The Fourth DCA initially affirmed, but responded to a motion for rehearing en banc by reversing and remanding for a new trial.  “[T]he comments and argument of plaintiff’s counsel were so improper that their cumulative effect during the Phase II proceedings was such that the jury verdict was unduly based upon passion and prejudice.”

The appeals court summarized the improper arguments:  “[T]he plaintiff’s counsel’s opening statement was overly argumentative and included comments chastising the tobacco companies for their failure to apologize. The closing argument included inflammatory remarks; statements evoking sympathy from the jury; inappropriate religious references; comments about the defendants not taking responsibility; attacks for electing to defend the case; and insinuations regarding the failure of the defendants’ corporate representatives to attend the trial. Taking into account all of the preserved objections to the improper comments in plaintiff’s counsel’s opening and closing as referenced above, the cumulative impact of these errors created an atmosphere of ‘win at all costs.’”

Although numerous objections to improper argument were sustained by the trial court, the Fourth DCA made it clear that trial judges are expected to do more than just sustain objections in situations like that presented in this case:  “[A] timely and appropriate admonition of counsel avoids the possibility that the offending conduct will continue, and hopefully forestalls the accumulation of prejudice that occurs when such repeated improprieties are not effectively addressed. Regrettably, the trial court did not adequately perform its duty to prevent the conduct described herein. As one of the aforementioned examples from this case indicates, after the court sustained fourteen objections over the course of a mere thirty-three pages of trial transcript, the court took no further action. Apart from the deleterious effects that judicial inaction may cause in any given case, the failure of our trial courts to effectively deal with such conduct can in a broader sense only lead to emulation by other attorneys. Dismissing such occurrences as mere ‘harmless error’ encourages ‘Rambo’ litigators, intent on engaging in no-holds-barred tactics at trial, to roll the dice in the appellate courts. If that occurs, the entire judicial system suffers.”

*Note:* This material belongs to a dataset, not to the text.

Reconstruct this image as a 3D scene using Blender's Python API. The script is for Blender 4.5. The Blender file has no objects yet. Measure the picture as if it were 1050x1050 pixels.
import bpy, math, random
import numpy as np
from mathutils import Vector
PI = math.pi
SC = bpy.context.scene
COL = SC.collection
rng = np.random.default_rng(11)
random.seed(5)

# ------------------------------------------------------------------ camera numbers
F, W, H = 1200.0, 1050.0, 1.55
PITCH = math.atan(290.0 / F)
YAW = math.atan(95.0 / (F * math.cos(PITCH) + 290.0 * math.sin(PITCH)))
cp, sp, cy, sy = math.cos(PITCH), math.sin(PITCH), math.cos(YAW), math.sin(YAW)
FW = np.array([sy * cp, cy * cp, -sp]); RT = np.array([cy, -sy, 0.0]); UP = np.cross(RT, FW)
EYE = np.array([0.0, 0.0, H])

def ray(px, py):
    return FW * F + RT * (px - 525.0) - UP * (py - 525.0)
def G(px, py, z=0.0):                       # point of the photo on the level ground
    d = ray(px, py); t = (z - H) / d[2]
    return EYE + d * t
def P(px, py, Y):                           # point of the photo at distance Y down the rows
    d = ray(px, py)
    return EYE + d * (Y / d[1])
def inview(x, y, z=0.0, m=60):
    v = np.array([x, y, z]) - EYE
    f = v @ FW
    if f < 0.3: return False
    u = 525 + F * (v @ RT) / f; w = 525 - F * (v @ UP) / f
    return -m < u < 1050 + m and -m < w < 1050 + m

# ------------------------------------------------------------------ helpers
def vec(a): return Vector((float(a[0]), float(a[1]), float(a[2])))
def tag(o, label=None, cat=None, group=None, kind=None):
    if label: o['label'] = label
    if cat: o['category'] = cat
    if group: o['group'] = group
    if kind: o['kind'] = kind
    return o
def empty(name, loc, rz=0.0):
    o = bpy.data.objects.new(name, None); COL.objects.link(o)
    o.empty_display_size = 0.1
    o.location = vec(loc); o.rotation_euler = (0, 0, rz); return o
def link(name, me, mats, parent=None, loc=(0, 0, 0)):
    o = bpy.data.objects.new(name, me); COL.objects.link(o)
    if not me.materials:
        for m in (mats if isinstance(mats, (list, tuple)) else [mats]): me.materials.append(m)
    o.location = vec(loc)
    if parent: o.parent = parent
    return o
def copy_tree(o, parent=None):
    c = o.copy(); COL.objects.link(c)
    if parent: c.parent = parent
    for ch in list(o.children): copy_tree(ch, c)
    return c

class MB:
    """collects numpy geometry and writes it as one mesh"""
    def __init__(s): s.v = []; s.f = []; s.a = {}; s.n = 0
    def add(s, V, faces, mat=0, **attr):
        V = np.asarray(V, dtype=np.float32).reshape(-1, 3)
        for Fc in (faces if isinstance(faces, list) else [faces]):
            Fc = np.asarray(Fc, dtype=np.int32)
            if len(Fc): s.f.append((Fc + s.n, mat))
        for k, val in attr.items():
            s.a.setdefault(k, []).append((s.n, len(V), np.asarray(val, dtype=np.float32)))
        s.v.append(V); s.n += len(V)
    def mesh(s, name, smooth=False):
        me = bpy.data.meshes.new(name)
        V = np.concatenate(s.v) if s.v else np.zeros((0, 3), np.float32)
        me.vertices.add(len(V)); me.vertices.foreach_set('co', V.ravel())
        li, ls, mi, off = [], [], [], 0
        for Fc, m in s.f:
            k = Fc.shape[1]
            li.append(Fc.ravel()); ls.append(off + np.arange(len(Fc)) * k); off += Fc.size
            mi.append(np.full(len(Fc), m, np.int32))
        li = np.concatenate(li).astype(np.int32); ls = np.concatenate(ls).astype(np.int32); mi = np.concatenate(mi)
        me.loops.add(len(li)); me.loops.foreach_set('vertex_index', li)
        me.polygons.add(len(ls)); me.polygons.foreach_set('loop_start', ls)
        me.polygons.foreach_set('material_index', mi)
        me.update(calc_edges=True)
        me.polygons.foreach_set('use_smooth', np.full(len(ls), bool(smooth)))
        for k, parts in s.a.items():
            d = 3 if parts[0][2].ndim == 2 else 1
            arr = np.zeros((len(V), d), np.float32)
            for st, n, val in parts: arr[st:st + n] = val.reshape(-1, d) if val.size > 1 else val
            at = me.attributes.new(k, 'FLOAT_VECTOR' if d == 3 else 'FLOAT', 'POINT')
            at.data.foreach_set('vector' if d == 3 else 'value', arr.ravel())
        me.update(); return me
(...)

The appeals court issued a clear warning against future misconduct:  “In [Philip Morris USA, Inc. v.] Tullo, [121 So. 3d 595, 598 (Fla. 4th DCA 2013)], we sent a gentle message to lawyers pertaining to how future cases should be handled, and cautioned counsel to “be vigilant in crafting closing arguments that fall within the confines of permissibility.” . . .  Unfortunately, we have seen many recent cases where this warning was either misunderstood or simply ignored. In this opinion, we hope to make that warning clearer. Attorneys who engage in such tactics in the future do so at their own peril, and the peril of their clients, by risking the reversal of their cases on appeal.” R.J. Reynolds Tobacco Co. v. Calloway, __ So.3d __ (Fla. 4th DCA, No. 4D12-3337, 9/23/2016) (on rehearing), 2016 WL 5404053.